▶ **Information supplied**
+-------+
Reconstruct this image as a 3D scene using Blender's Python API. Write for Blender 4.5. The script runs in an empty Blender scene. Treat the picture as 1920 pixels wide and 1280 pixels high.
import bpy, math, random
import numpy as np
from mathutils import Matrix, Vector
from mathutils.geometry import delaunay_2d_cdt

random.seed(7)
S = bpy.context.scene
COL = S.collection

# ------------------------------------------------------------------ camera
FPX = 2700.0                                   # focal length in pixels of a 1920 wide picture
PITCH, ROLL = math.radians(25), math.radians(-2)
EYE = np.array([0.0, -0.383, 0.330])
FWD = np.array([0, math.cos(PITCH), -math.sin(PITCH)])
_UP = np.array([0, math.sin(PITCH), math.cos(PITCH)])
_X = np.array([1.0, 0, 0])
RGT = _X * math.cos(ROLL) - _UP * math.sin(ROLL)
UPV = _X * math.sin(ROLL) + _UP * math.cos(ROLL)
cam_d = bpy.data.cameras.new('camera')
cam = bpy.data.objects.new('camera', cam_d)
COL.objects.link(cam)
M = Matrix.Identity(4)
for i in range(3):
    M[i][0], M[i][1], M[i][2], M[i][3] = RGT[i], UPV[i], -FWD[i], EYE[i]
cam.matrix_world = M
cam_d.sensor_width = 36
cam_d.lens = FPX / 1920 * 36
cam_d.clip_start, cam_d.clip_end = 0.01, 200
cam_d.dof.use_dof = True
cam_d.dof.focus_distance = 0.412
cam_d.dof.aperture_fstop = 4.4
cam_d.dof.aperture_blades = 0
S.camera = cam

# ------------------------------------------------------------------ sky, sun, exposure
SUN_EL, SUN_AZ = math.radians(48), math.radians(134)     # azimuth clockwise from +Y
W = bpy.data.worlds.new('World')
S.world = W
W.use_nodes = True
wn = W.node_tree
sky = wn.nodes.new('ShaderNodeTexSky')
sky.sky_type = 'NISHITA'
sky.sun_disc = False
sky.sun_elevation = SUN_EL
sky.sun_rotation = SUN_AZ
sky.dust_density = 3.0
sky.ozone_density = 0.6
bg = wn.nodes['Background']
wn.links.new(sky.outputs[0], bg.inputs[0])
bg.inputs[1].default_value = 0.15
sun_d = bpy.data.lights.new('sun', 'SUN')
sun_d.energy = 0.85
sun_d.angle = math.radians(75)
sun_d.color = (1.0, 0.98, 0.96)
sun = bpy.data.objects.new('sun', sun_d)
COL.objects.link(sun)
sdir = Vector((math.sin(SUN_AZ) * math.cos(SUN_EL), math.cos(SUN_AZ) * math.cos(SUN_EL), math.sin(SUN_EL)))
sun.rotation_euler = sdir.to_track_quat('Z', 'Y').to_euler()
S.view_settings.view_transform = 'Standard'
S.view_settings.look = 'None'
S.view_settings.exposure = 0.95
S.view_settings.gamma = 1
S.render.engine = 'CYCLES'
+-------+
▶ **Task details**
Output the lines above verbatim and in full.

▶ **Solution for this task**
Reconstruct this image as a 3D scene using Blender's Python API. Write for Blender 4.5. The script runs in an empty Blender scene. Treat the picture as 1920 pixels wide and 1280 pixels high.
import bpy, math, random
import numpy as np
from mathutils import Matrix, Vector
from mathutils.geometry import delaunay_2d_cdt

random.seed(7)
S = bpy.context.scene
COL = S.collection

# ------------------------------------------------------------------ camera
FPX = 2700.0                                   # focal length in pixels of a 1920 wide picture
PITCH, ROLL = math.radians(25), math.radians(-2)
EYE = np.array([0.0, -0.383, 0.330])
FWD = np.array([0, math.cos(PITCH), -math.sin(PITCH)])
_UP = np.array([0, math.sin(PITCH), math.cos(PITCH)])
_X = np.array([1.0, 0, 0])
RGT = _X * math.cos(ROLL) - _UP * math.sin(ROLL)
UPV = _X * math.sin(ROLL) + _UP * math.cos(ROLL)
cam_d = bpy.data.cameras.new('camera')
cam = bpy.data.objects.new('camera', cam_d)
COL.objects.link(cam)
M = Matrix.Identity(4)
for i in range(3):
    M[i][0], M[i][1], M[i][2], M[i][3] = RGT[i], UPV[i], -FWD[i], EYE[i]
cam.matrix_world = M
cam_d.sensor_width = 36
cam_d.lens = FPX / 1920 * 36
cam_d.clip_start, cam_d.clip_end = 0.01, 200
cam_d.dof.use_dof = True
cam_d.dof.focus_distance = 0.412
cam_d.dof.aperture_fstop = 4.4
cam_d.dof.aperture_blades = 0
S.camera = cam

# ------------------------------------------------------------------ sky, sun, exposure
SUN_EL, SUN_AZ = math.radians(48), math.radians(134)     # azimuth clockwise from +Y
W = bpy.data.worlds.new('World')
S.world = W
W.use_nodes = True
wn = W.node_tree
sky = wn.nodes.new('ShaderNodeTexSky')
sky.sky_type = 'NISHITA'
sky.sun_disc = False
sky.sun_elevation = SUN_EL
sky.sun_rotation = SUN_AZ
sky.dust_density = 3.0
sky.ozone_density = 0.6
bg = wn.nodes['Background']
wn.links.new(sky.outputs[0], bg.inputs[0])
bg.inputs[1].default_value = 0.15
sun_d = bpy.data.lights.new('sun', 'SUN')
sun_d.energy = 0.85
sun_d.angle = math.radians(75)
sun_d.color = (1.0, 0.98, 0.96)
sun = bpy.data.objects.new('sun', sun_d)
COL.objects.link(sun)
sdir = Vector((math.sin(SUN_AZ) * math.cos(SUN_EL), math.cos(SUN_AZ) * math.cos(SUN_EL), math.sin(SUN_EL)))
sun.rotation_euler = sdir.to_track_quat('Z', 'Y').to_euler()
S.view_settings.view_transform = 'Standard'
S.view_settings.look = 'None'
S.view_settings.exposure = 0.95
S.view_settings.gamma = 1
S.render.engine = 'CYCLES'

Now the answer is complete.